A MAN whose wife plundered nearly £200,000 from a youth football league told a jury they were 'not living any better than anyone else'.

And at his Swindon Crown Court trial, Kevin Prictor, who denies a charge of possessing criminal property, said he did not consider he had 'lived like a king'.

The 58-year-old electrical engineer insisted that he had no involvement in the family finances and didn't even open his own pay slips.

Because the money was paid directly into the joint account he held with 47-year-old Karen, his second wife, he said he left the paperwork in the glove box of his van.

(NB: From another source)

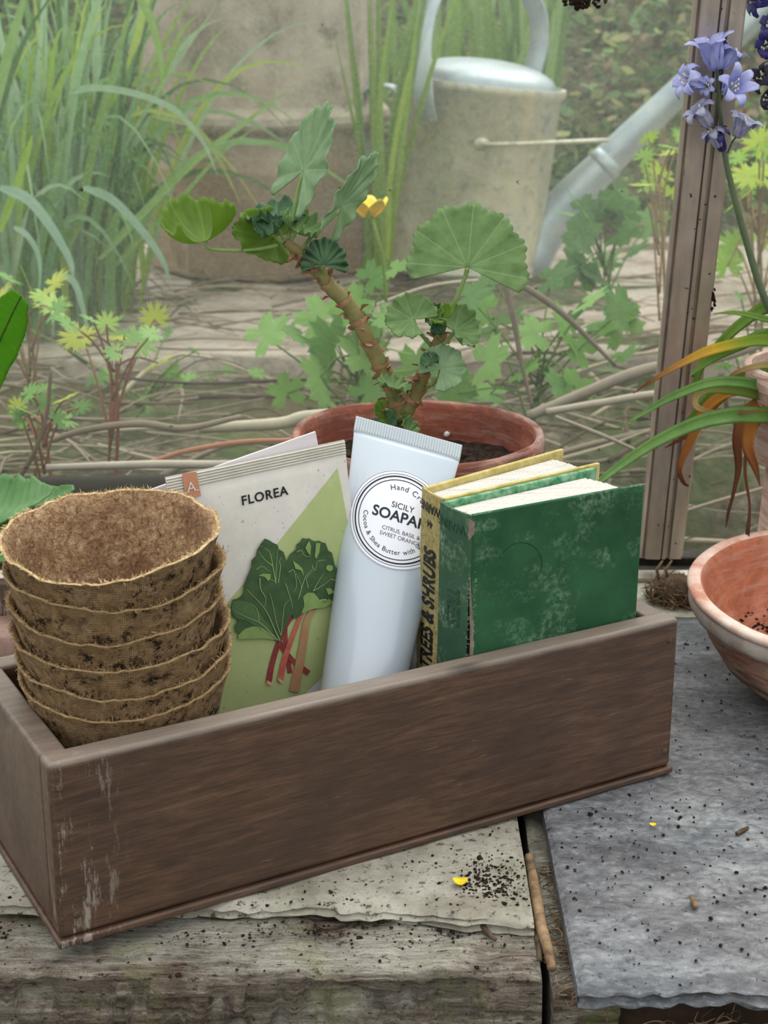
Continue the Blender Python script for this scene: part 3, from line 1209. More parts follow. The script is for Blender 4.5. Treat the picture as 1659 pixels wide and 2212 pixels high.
# lettering: FLOREA, and A on the tab
m_ = MB()
bl0, bl1 = pk_px(523, 1092), pk_px(624, 1068)
ux = (bl1 - bl0).normalized()
uy = PN.cross(ux).normalized()
if uy.z < 0:
    uy = -uy
tw = max(x for x, y in text_polys('FLOREA', 1, align='LEFT', bold=.02, space=1.12)[0])
s_ = (bl1 - bl0).length / tw
text_map(m_, 'FLOREA', lambda x, y: bl0 + ux * (x * s_) + uy * (y * s_) + PN * .0006, 1, align='LEFT', bold=.02, space=1.12)
keep(m_.build('lettering', M['ink']), pk)
m_ = MB()
a0 = pk_px(416, 1063)
sa = .0072
text_map(m_, 'A', lambda x, y: a0 + ux * x + uy * y + PN * .0016, sa)
for sx_ in (-1, 1):
    cx_ = sx_ * .0025
    for q in (0,):
        m_.add([a0 + ux * (cx_ - .0013) + PN * .0016, a0 + ux * (cx_ + .0013) + PN * .0016, a0 + ux * (cx_ + .0013) + uy * .0004 + PN * .0016, a0 + ux * (cx_ - .0013) + uy * .0004 + PN * .0016], [(0, 1, 2, 3)])
keep(m_.build('tab_letter', M['white']), pk)
tag(pk, 'white seed packet with a rhubarb picture on a green panel, leaning in the box', 'seed packet')

# card behind the packet
cTR = on_j(682, 932, .1055)
cTL = on_j(228, 1092, .1055)
cu_ = (cTR - cTL).normalized()
cv = (V((0, 0, -1)) - cu_ * V((0, 0, -1)).dot(cu_)).normalized()
m_ = MB()
th = BB * .0012
q = [cTL, cTR, cTR + cv * .150, cTL + cv * .150 + cu_ * .02]
q[3] = cTL + cv * .13
m_.add(q + [p + th for p in q], [(0, 3, 2, 1), (4, 5, 6, 7), (0, 1, 5, 4), (1, 2, 6, 5), (2, 3, 7, 6), (3, 0, 4, 7)])
tag(m_.build('blank_card', M['lilac'], smooth=False, bevel=.0003), 'plain pale lilac card sticking up behind the seed packet', 'card')

# ------------------------------------------------------------------ hand cream tube
tb = empty('hand_cream_tube')
tbot = at(787, 1462, .722)
ttop = at(878, 962, .776)
TA = (ttop - tbot).normalized()
TC = V((1, -.25, -.217)).normalized()
TNn = TC.cross(TA).normalized()
if TNn.dot(TOC) < 0:
    TNn = -TNn
half_c = 114 / F_PX * (ttop - CAM).dot(FWD) / (TC.dot(RIGHT))
TLEN = (ttop.z - .026) / TA.z
t0 = ttop - TA * TLEN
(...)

He told the panel of nine women and three men that she ran the finances of the household and he just withdrew £10 or £20 a week in cash for spending money.

Asked by his barrister Gareth James "Were you living the high life?" he replied "It depends what you call the high life. I was not living any better than anyone else."

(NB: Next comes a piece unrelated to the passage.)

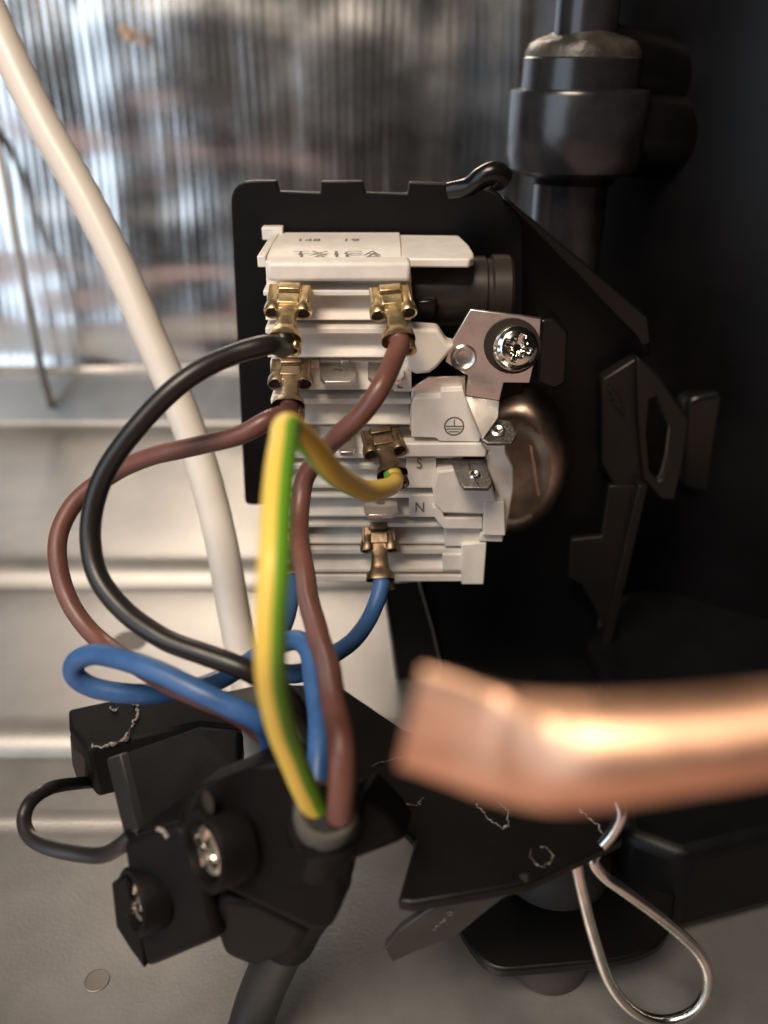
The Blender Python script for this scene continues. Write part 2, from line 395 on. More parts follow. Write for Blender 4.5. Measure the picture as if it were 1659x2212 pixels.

Prictor said not only did he not consider that he lived like a king but he also said he had no inkling his wife, who he said he loved and trusted, was defrauding the league.

Earlier the court heard how Karen siphoned off just shy of £200,000 from the coffers of the North Wiltshire and District Youth and Minor Football League.

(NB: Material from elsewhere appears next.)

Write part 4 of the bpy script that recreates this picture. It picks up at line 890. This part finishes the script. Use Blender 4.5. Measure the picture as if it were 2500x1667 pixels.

She would transfer money, sometimes three times a day, into the joint account to prop up the family's spending in the five years up to June 2013, the court heard.

Giving evidence Prictor said he didn't even know who his mortgage was with until the police told him and couldn't recall what year he got married.

The jury heard that at the time the fraud started the couple were experiencing money troubles.

In a number of letters to Northern Rock they asked for their mortgage repayments to go to 'interest only' for a year as they struggled to make ends meet.

Though he signed the letters he said that they had been written by his wife, who worked for Cotswold District Council.

He said that he rarely used his debit card and had never used online banking, the system his wife had used to carry out much of her crime.

Asked why he allowed his wife to carry out all the dealings he replied 'Because I trust Karen.'

The court heard that the family had been on a number of expensive holidays but he said he never thought they couldn't afford them saying he thought they were funded by bonuses from work.

The court has heard that Karen Prictor admitted fraud and false accounting, where she doctored paperwork to try and cover up what she had done.

Margaret Rivers, 55, admitted fraud while her husband Andrew, who goes by the name Philip, 58, both of Ramleaze Drive, and both the women have admitted possessing criminal property.

Kevin Prictor denies the charge and the case continues.